▸ **GIVEN EXERCISE**
For the listing below, give the number of lines in which "More" occurs. Add nothing.

▸ **EXTRACTED ENTRIES**
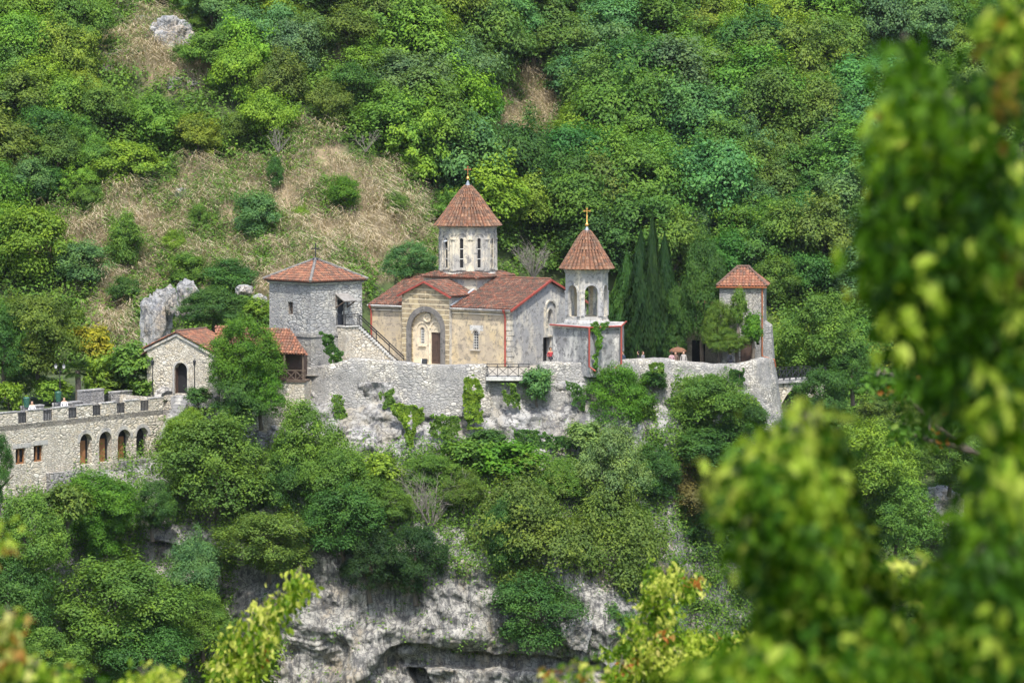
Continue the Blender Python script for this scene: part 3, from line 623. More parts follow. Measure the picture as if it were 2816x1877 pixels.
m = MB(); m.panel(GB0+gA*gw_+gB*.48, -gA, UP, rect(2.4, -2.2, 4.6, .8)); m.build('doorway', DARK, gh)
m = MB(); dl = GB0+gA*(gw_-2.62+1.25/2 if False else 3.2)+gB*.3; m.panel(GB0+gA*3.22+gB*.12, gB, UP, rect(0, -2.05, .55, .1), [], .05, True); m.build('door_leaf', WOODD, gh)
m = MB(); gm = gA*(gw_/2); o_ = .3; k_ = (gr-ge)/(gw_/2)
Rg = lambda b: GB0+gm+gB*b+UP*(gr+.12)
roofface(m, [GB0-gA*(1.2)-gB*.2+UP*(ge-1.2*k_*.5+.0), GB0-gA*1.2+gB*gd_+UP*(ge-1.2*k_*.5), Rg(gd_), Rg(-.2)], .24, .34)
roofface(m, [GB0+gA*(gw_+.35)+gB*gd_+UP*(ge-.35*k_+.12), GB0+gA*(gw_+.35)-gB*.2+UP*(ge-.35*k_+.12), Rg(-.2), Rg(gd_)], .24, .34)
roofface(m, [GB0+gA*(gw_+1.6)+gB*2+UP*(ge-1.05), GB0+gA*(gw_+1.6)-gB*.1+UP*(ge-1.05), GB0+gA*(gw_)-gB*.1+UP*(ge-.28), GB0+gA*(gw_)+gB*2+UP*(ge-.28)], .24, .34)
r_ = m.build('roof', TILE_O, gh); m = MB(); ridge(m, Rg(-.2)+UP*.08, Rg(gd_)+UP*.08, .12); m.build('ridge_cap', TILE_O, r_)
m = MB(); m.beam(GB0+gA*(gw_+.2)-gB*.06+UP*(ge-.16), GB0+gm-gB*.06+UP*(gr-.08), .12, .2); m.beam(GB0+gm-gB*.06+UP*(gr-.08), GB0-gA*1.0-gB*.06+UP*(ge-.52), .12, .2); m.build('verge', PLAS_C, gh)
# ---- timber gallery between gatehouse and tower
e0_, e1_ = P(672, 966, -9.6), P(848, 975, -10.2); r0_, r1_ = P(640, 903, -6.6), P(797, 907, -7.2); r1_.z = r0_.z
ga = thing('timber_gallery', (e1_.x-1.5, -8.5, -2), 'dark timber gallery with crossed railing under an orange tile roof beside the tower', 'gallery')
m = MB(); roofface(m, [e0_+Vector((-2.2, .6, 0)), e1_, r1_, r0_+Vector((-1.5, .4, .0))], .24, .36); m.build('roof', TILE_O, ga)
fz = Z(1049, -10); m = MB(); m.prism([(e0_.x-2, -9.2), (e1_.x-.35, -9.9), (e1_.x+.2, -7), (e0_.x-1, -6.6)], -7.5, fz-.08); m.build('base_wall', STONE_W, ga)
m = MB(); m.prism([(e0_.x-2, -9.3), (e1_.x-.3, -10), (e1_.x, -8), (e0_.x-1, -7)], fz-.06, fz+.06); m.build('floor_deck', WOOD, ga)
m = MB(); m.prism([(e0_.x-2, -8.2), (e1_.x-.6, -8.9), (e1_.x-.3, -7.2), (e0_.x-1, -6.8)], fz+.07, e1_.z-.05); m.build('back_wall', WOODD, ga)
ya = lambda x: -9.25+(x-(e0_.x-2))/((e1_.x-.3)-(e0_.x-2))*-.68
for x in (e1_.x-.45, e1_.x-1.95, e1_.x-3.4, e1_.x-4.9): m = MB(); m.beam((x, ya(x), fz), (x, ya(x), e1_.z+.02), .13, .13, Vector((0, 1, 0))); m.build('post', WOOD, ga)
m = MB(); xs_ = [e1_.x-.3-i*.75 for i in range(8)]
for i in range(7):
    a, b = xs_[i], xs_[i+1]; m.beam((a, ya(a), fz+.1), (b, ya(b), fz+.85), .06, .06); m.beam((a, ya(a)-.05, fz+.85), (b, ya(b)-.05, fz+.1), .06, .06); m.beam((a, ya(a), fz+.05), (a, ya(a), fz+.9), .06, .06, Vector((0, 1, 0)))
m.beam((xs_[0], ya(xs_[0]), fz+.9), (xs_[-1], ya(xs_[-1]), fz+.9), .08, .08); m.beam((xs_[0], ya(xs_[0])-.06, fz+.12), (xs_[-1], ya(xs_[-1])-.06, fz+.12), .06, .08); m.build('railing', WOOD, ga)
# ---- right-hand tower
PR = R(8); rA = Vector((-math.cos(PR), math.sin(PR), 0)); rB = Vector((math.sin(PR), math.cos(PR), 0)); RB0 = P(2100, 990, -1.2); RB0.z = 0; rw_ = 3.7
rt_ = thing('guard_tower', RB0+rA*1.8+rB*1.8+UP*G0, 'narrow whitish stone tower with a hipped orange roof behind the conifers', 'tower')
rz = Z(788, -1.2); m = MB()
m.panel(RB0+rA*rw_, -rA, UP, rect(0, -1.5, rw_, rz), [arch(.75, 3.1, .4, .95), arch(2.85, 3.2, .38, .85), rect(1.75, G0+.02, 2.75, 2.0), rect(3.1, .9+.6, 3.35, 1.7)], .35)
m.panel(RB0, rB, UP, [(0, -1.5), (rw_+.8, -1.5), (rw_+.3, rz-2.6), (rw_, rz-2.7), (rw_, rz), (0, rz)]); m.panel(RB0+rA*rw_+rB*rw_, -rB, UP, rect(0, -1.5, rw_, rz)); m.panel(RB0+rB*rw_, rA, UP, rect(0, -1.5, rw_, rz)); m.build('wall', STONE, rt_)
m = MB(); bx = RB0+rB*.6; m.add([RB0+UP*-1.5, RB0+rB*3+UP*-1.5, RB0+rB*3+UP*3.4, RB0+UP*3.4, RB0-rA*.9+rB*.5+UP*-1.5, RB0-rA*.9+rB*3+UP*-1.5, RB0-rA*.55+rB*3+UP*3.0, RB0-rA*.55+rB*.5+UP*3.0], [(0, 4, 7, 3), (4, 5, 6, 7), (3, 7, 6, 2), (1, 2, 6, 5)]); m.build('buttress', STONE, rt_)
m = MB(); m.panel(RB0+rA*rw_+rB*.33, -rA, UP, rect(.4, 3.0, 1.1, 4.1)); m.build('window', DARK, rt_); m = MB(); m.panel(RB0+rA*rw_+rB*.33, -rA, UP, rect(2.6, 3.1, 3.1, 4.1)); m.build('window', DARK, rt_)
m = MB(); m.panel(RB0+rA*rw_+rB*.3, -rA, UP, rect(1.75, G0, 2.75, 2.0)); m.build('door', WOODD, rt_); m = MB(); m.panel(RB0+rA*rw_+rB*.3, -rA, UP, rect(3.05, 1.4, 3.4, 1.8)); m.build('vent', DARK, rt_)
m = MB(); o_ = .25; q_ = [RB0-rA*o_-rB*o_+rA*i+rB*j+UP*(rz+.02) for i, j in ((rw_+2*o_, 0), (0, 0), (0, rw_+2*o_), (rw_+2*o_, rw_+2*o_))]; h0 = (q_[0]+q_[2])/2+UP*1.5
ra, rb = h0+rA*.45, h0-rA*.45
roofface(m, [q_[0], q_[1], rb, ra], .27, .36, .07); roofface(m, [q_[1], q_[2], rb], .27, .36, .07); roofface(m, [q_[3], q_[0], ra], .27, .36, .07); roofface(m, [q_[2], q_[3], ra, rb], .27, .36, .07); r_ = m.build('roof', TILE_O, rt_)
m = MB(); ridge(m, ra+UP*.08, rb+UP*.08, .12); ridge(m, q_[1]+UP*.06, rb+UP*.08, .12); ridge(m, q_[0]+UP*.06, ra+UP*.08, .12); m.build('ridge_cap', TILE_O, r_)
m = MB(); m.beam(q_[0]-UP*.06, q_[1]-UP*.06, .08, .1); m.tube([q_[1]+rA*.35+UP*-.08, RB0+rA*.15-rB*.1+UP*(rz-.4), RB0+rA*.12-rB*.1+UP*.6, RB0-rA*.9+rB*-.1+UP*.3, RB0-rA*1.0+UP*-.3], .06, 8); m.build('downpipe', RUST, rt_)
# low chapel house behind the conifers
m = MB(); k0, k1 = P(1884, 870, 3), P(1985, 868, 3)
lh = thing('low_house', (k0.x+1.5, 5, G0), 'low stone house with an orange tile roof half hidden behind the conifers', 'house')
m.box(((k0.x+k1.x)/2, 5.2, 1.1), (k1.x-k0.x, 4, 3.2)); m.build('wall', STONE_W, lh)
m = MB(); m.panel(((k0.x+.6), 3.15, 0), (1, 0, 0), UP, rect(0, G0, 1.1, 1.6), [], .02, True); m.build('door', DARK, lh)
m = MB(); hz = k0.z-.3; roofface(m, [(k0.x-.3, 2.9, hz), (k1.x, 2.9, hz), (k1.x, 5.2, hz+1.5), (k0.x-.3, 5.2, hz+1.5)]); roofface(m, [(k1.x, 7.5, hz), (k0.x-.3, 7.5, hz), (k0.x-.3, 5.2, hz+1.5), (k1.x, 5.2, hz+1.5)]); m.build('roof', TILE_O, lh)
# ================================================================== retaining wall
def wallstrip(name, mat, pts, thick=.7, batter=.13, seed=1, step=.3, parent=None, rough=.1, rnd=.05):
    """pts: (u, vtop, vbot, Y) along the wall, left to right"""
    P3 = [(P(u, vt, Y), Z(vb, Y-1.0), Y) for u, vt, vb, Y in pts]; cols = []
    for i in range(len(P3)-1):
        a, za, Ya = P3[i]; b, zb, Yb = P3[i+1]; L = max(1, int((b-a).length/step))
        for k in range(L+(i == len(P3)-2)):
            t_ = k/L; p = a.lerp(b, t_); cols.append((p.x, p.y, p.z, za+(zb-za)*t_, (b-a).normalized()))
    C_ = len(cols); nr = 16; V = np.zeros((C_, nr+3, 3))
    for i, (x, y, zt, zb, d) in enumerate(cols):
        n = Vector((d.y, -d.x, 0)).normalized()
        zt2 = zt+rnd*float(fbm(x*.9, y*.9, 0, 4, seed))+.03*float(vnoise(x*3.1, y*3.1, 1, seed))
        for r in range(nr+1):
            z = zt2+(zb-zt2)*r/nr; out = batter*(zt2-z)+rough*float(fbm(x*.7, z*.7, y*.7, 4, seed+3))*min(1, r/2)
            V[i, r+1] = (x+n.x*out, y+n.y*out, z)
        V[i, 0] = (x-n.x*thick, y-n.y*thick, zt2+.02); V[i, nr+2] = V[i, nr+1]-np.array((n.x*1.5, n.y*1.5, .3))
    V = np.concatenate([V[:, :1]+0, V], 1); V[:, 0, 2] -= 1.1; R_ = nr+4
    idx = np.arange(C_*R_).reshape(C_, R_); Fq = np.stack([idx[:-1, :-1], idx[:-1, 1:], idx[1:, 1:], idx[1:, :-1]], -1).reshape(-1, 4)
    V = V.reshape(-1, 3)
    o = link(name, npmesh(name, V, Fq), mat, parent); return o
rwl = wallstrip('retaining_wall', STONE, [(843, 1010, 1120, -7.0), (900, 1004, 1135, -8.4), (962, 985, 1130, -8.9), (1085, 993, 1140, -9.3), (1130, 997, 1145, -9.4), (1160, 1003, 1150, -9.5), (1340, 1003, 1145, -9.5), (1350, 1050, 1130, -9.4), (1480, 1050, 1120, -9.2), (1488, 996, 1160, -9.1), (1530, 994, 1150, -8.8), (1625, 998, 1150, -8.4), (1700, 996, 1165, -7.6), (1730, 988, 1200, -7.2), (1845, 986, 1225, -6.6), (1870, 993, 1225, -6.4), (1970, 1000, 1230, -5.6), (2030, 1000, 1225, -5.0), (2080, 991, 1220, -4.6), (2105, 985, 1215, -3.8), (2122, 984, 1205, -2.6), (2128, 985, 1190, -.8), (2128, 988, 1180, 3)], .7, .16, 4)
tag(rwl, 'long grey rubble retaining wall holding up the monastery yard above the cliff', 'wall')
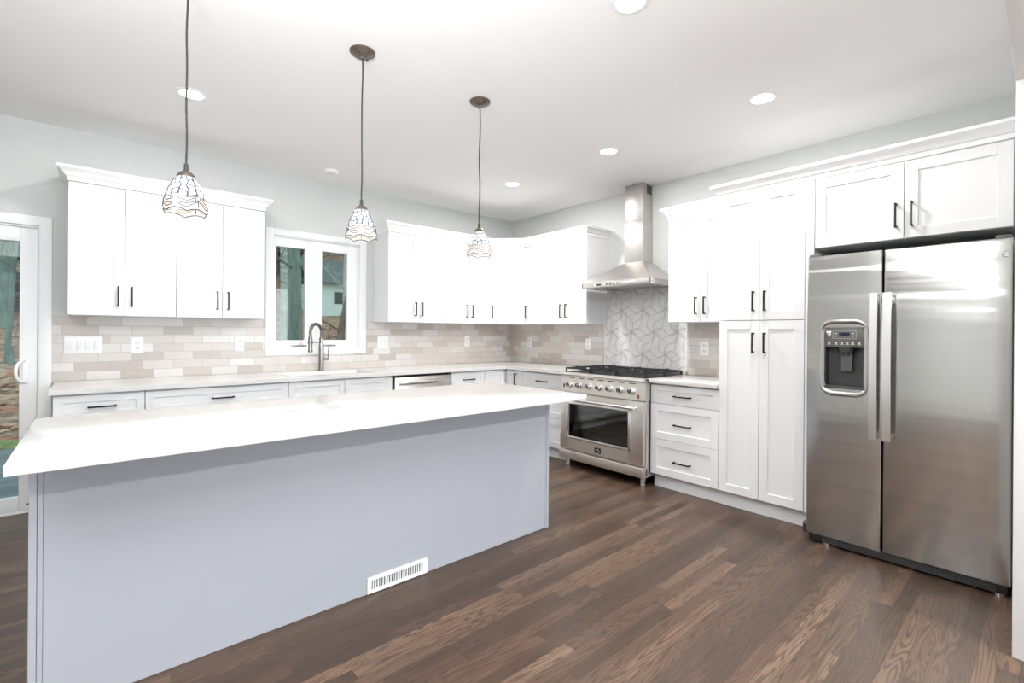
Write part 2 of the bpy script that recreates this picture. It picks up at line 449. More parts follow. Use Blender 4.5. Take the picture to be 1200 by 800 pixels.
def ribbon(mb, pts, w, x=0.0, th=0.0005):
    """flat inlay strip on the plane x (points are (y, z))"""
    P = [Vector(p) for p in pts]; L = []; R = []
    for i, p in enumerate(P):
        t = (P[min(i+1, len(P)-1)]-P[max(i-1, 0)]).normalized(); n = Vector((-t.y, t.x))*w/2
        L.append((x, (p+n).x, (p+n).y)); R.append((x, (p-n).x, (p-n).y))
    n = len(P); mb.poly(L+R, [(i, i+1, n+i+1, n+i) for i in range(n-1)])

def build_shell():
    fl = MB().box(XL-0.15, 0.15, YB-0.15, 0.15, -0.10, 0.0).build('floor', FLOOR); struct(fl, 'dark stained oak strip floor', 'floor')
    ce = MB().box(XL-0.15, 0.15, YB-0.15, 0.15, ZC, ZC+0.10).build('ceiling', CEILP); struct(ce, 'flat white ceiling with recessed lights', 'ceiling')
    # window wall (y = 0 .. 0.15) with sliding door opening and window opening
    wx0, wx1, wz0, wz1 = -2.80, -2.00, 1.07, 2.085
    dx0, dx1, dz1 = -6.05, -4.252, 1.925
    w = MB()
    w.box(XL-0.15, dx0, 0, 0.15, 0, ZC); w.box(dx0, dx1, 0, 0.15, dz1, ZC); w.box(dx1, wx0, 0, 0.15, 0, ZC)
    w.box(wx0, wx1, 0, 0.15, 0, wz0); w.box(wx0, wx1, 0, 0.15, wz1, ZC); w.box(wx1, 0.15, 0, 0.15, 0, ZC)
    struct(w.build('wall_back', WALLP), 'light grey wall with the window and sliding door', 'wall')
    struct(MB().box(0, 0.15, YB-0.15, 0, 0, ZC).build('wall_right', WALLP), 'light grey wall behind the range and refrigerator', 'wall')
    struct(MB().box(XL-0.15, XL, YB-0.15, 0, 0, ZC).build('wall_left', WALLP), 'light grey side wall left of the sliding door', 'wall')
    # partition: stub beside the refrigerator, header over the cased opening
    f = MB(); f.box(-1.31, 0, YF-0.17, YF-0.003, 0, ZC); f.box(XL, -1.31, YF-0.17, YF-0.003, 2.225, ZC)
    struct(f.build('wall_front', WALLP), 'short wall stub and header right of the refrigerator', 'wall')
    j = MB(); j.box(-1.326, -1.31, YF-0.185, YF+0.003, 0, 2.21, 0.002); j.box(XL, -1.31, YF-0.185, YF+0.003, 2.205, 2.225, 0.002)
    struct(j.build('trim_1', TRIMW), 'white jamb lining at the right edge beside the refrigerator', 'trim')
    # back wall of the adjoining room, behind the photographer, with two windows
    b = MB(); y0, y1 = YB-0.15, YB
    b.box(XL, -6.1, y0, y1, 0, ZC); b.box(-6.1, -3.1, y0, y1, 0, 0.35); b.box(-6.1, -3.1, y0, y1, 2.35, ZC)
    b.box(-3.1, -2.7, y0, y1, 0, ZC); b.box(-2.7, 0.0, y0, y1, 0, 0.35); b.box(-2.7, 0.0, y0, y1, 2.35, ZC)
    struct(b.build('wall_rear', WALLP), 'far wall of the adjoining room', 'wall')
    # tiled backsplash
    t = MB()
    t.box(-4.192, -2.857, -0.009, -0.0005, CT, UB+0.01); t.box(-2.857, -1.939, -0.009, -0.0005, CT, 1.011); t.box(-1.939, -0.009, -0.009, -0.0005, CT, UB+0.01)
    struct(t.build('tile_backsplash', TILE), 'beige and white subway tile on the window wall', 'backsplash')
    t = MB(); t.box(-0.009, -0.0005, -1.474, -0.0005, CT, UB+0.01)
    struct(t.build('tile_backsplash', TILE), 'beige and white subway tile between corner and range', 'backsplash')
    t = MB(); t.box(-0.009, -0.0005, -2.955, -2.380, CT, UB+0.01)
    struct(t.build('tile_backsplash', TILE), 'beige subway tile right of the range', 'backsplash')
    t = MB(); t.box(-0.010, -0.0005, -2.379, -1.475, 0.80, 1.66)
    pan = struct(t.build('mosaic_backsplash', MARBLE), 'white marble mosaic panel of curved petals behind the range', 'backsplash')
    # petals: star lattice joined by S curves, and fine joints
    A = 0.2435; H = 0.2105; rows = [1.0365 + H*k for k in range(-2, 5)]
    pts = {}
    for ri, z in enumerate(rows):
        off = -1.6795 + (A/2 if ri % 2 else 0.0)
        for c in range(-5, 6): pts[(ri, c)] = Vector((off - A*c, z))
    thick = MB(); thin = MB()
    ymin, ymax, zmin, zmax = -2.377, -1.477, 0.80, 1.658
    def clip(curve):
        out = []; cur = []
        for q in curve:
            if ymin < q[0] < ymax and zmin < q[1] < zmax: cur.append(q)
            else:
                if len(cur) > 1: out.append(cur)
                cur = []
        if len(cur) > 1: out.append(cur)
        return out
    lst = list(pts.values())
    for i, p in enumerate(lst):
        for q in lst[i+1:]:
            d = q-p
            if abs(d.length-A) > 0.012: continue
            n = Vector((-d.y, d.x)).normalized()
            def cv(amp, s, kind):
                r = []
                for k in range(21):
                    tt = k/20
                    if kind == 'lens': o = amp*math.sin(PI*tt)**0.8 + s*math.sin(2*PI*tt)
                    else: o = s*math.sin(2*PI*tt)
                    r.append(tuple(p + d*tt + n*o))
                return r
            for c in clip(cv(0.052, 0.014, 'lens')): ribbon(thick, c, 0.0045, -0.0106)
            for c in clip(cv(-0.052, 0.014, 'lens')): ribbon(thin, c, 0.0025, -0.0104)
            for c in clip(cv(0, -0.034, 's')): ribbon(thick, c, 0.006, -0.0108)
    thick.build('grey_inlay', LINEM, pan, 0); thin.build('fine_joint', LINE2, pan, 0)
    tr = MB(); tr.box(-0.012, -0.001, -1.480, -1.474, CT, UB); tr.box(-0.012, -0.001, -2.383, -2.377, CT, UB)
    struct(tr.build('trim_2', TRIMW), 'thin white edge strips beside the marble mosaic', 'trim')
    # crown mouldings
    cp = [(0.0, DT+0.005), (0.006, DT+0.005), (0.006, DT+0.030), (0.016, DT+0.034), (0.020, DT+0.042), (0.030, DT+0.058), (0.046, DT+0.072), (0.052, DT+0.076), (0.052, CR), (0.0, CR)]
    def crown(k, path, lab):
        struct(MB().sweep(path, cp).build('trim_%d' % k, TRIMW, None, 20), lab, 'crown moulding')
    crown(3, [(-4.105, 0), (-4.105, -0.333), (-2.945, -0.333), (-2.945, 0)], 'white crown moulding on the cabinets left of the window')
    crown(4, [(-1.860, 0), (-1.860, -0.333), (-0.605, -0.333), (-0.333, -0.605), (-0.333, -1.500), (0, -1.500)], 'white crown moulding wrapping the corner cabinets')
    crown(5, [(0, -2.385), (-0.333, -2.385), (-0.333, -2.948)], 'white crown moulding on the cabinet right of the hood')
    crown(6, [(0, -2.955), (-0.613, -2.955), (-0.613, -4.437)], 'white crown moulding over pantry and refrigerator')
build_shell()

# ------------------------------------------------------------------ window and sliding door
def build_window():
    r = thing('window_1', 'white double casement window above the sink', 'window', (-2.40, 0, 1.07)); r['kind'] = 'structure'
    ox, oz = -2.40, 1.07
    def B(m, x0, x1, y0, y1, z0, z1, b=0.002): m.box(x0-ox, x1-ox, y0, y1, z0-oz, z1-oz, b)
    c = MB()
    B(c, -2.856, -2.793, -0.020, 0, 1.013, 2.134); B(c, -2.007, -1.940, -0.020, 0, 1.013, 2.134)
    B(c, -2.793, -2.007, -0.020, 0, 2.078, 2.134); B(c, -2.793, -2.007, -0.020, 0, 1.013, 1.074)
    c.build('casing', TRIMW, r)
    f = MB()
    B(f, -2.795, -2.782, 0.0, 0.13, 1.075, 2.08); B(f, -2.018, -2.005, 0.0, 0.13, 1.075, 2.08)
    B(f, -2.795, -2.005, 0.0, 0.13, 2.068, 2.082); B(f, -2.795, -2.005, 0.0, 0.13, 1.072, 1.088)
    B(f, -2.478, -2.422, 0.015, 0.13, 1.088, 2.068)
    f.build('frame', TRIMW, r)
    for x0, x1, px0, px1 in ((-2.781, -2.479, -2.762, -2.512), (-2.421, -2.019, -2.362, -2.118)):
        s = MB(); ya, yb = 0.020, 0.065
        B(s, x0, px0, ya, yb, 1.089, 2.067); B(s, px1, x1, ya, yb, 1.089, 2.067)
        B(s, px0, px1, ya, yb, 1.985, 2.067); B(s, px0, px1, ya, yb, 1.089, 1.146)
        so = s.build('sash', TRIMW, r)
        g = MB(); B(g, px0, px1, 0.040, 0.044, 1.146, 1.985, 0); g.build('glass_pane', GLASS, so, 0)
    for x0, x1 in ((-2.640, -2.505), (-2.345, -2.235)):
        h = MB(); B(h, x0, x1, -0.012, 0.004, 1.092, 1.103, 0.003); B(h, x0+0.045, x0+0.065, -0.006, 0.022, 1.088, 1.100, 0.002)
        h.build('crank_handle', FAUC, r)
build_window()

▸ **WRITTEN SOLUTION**
2